Imagine a huge room stacked with boxes that are full of paper. Some of them are organized neatly and easy to identify the contents within them, others are stuffed to the gills with memos, executive orders, pictures, staffer files, and schedules. With me? Cool. This is what a collection donated by a person such as Senator Rockefeller will look like.

The outside of the boxes are marked with numbers and usually an idea of what should be inside them, like “Governor Speeches” or “Campaign Files, 1988.” My job is to go through these boxes and properly care for the papers housed in them.

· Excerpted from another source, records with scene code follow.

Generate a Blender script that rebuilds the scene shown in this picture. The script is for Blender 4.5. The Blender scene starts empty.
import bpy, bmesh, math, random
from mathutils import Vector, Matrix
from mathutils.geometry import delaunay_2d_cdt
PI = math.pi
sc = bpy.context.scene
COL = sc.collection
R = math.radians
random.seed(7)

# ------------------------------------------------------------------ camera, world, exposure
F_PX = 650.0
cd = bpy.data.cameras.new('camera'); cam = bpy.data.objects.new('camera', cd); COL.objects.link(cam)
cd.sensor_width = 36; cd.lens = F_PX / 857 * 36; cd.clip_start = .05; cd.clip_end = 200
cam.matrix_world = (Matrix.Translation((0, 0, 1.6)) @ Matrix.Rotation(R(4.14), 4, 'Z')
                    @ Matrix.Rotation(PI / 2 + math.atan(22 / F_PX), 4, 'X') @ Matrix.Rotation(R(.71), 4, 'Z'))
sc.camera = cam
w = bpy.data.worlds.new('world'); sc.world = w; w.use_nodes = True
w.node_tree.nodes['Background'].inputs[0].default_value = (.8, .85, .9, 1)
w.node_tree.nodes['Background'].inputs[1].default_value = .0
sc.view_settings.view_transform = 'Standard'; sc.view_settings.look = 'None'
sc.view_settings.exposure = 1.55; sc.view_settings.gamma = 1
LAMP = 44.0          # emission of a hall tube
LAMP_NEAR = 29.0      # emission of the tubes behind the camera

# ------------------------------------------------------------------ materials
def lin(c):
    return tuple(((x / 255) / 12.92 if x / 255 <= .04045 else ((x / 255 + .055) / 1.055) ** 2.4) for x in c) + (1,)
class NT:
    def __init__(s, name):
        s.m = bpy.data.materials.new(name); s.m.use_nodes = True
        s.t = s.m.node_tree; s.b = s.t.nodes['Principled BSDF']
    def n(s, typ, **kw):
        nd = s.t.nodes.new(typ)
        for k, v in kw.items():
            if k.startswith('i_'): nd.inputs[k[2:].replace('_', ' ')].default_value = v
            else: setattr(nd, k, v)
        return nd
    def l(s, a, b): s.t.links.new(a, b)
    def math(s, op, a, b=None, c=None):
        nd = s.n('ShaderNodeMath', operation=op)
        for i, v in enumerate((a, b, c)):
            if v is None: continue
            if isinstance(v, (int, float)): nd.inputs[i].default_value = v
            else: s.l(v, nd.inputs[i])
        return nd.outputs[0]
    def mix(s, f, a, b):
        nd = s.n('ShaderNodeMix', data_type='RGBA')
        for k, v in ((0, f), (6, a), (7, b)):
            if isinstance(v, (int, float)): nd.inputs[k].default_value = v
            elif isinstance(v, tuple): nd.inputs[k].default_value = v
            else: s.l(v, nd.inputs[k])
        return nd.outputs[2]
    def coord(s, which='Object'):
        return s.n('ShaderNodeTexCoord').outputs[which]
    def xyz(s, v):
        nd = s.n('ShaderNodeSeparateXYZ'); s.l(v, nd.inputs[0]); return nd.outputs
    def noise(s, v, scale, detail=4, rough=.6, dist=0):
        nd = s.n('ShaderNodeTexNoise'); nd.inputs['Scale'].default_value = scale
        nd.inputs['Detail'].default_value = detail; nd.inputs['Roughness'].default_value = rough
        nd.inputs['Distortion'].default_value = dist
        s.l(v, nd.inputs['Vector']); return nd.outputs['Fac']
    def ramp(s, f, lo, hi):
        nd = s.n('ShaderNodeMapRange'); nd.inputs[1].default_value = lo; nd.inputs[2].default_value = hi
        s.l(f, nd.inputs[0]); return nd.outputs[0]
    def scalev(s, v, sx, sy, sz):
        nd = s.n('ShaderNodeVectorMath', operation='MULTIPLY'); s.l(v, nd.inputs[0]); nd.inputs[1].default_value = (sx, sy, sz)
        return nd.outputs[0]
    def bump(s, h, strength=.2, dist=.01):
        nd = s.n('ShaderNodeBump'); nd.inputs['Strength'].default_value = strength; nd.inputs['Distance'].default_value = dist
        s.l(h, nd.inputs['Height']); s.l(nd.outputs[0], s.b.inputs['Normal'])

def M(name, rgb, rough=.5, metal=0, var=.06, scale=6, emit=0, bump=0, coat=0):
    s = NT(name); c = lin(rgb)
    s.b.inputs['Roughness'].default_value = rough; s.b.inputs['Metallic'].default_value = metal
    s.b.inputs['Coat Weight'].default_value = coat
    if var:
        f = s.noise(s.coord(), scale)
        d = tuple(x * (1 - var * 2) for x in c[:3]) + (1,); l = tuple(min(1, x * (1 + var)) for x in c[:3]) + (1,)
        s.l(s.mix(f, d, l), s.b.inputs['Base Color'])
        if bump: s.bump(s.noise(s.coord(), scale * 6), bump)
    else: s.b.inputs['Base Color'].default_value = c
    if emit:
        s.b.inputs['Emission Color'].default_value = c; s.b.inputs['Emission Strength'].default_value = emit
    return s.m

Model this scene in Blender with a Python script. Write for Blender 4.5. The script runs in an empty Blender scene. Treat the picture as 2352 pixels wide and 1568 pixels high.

We do things like removing 30-year-old rusted staples, put pictures into protective sheets, un-crinkle anything that had been smooshed, and transfer the contents into an acid-free box for long-term storage. It sounds kind of monotonous, but for a policy geek, it is so incredibly cool to go through these contents and piece together how the senator or his staff handled an issue.

These boxes contain briefing memos produced by his staff or created by the different committees he sat on, policy position memos, emails between staffers—there is so much “behind the scenes” info I get to see! Although, I think some of my favorite boxes to go through were the ones containing papers about his possible presidential bid.

You think you understand how a person decides to run for president. They probably sit down with their family first and see if it’s something to consider, then ask their staff if a campaign could be successful. Then they might move on to quietly talk to some other big players in their political party. But then you look at all of that work on paper, and man, what a process.

Reading through some of those items was cool, especially comparing relevant polices in 1991-1992 to today, but the best part were the letters of support he received from people across the country begging him to run for president. There were letters that threw jabs at Al Gore and Bill Clinton, ones that talked about how the senator had met the person at a rally and was so kind, and others saying he was the only hope for the country.

Senator Rockefeller ultimately decided not to run but stayed in the Senate for another 20 years where he worked tirelessly to get the Children’s Health Insurance Program (CHIP) passed and fought for increased access to healthcare for all Americans.

They aren’t just boxes to go through—they all tell a story. How cool is it that I get to go to work and read the story of someone’s career?